Μεγάλη Ἑλλάς

 In POLITICA

Negli stessi minuti in cui a Palermo si contavano i risultati elettorali, al di là delle colonne d’Ercole, a Manhattan, le agenzie di rating, per nulla addolcite dall’imminente e devastante arrivo dell’uragano Sandy, declassavano il rating del debito siciliano. Ci sono voluti circa tremila anni ma poi siamo tornati  dove tutto iniziò: Ζὰγκλης, Zancle, la prima colonia calcidese che i primi greci fondarono nella mia Σικελία.

Alla fine la Sicilia ha scelto il modello greco, con buona pace di Rosario Crocetta, neo eletto Presidente della Regione Siciliana.

Non ha vinto nessuno, nemmeno i grillini (pardòn, gli attivisti cinque stelle, come hanno fatto notare ieri con il comunicato stampa, spedito dal loro politburo e inviato a tutte le redazioni dei giornali), sebbene i maggiori quotidiani, fra tutti Il Fatto Quotidiano di Marco Travaglio, dipingano come trionfale il risultato di Grillo nella Trinacria.
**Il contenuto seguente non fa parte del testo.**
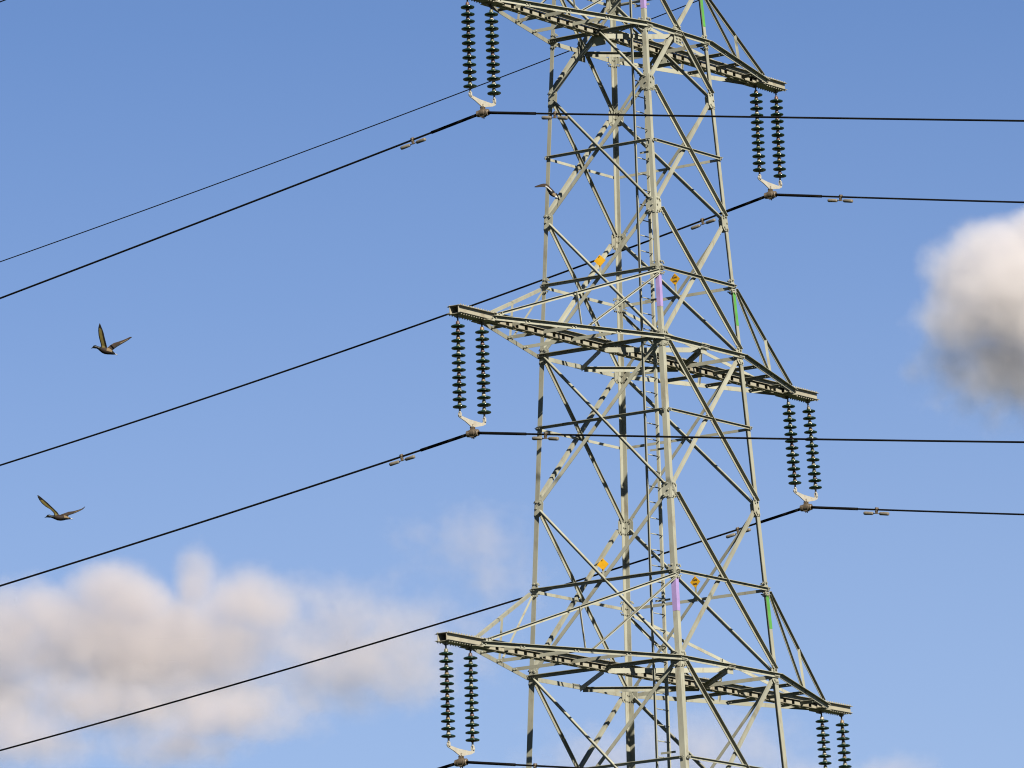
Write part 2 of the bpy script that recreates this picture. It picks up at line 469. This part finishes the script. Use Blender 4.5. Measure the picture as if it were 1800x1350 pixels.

Certo la cosa bella dei numeri elettorali è che possono essere interpretati a piacimento e soprattutto non hanno la prova contraria, cosa che consente a tutti noi di avere sempre ragione e gli altri torto. Per cui Marco Travaglio, nel consueto editoriale quotidiano, attacca il Quirinale senza rendersi conto di star festeggiando una vittoria che non c’è. Afferma Travaglio che senza il M5S probabilmente avrebbe votato in Sicilia un terzo dell’elettorato, intendendo quindi che i 370mila circa elettori che hanno votato Cancelleri non si sarebbero mossi da casa altrimenti. A me invece sembra piuttosto che il Movimento di Grillo non abbia proprio sfondato. Certo con i numeri relativi fa impressione il 18% del candidato presidente e il 15% della lista (anche se colpisce un voto disgiunto anche tra i grillini ….).

Eppure di fronte ad un’astensione così elevata e considerando anche un 5% di schede bianche e nulle, abbiamo un sonoro 60% dei siciliani che non vota e boccia tutti. Ora se è vero quello che dice Crocetta che in Sicilia non si vota in massa e se si considera anche un 70% come un’affluenza normale, manca all’appello almeno un 30% che di solito si reca alle urne pur nelle belle giornate siciliane.

Ne è venuta fuori un’Assemblea Regionale che avrà certamente una legittimazione formale che non rappresenta affatto le ragioni per la quale nacque, oltre mille anni fa, e che l’ha resa il più antico Parlamento legiglativo della storia dell’uomo.

Le agenzie di rating avranno fiutato prima del tempo il nuovo corso greco della Sicilia e si sono affrettati a bocciare il nostro debito quasi immaginando che – di fronte allo stallo dell’ARS e con la presenza di chi il debito non vorrebbe nemmeno pagarlo – fosse meglio mettere in guardia gli investitori da buttare altri soldi in quel ginepraio immondo che è la politica regionale siciliana.

Come sempre a perdere saranno i siciliani, sia quelli che si sono presi il disturbo di recarsi alle urne sia quelli che non l’hanno fatto. Hanno perso perché inevitabilmente il Governo uscente non potrà combinare un bel tubo di novità, a meno che le nuove zitelle acide del Palazzo dei Normanni, come si sono definiti i grillini siciliani, accettino quanto meno un piccolo corteggiamento da parte di questo nuovo presidente.

E perderanno insieme agli elettori siciliani tutti quei siciliani (conflitto di interesse), sparsi in giro per il mondo, che hanno dovuto lasciare la loro terra e che purtroppo vedono un ritorno permanente nel suolo natio sempre più difficile e lontano.

Certo per la prima volta a Palazzo d’Orleans governerà un esponente della sinistra, già comunista, gay dichiarato e condannato a morte dalla mafia. Per la prima volta quel portone sarà varcato da un uomo che ha la scorta non per status-symbol, bensì per vera necessità di sicurezza. E questo ovviamente è una grande novità ed un embrione di cambiamento.

Noi emigranti del XXI secolo, che seguiamo le vicende ad alta quota, preghiamo affinché la nostra amata terra finalmente sia amministrata come merita.

E se purtroppo i frutti non potremo goderceli noi, ormai condannati a godere del sole e del mare soltanto nei periodi di festa comandata, che almeno i nostri figli abbiano la possibilità di scegliere se emigrare o realizzare i loro sogni al dolce caldo del seno della nostra montagna.